Here is a story. In 1940, the Nazis set up the Warsaw ghetto into which the Jews of Warsaw were forced. In it was an orphanage. It was run by a man called Janusz Korczak, a Jewish writer. In 1942, the order came for the children to be taken to Treblinka. Everyone knew they would not come back. Korczak could have escaped – friends outside the ghetto had arranged this. But Korczak would not leave the children in their darkest and most terrifying hours, their last moments of life. He would stay with them. He would comfort and hold them. He knew he would also die. Then, as they were leaving, an SS officer recognised him as the author of books that his own children enjoyed and offered to save him. Again, though, Korczak refused. He would stay with the children. Within days they were all dead – exterminated at Treblinka.
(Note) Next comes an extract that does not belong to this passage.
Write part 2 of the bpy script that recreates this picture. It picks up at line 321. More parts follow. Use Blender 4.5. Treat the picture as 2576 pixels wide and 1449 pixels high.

Korczak’s story combines so much of the tragedy, loss, waste and yet somehow hope that we must remember each Holocaust Memorial Day. At the Jewish Cemetery in Warsaw, there is a statue of Korczak. He is carrying a small boy who is holding him tightly in love and in fear. Korczak is holding the hand of a small girl and behind her are about ten other smaller and smaller children all walking in a line and holding hands. At the back is a pram with a baby. Korczak is weeping. All are doomed. I have seen this statue. I and everyone with me stopped, looked, bit our lips and tried to fight back the tears – we all failed. The tears flowed. I have never been so moved. I have never seen anything in real life move so many people to tears.
The Holocaust was so awful, so tragic – please remember the victims. There is a large part of me that thinks that on Holocaust Memorial Day if people are not at some point moved to tears, it has not quite had the impact it should.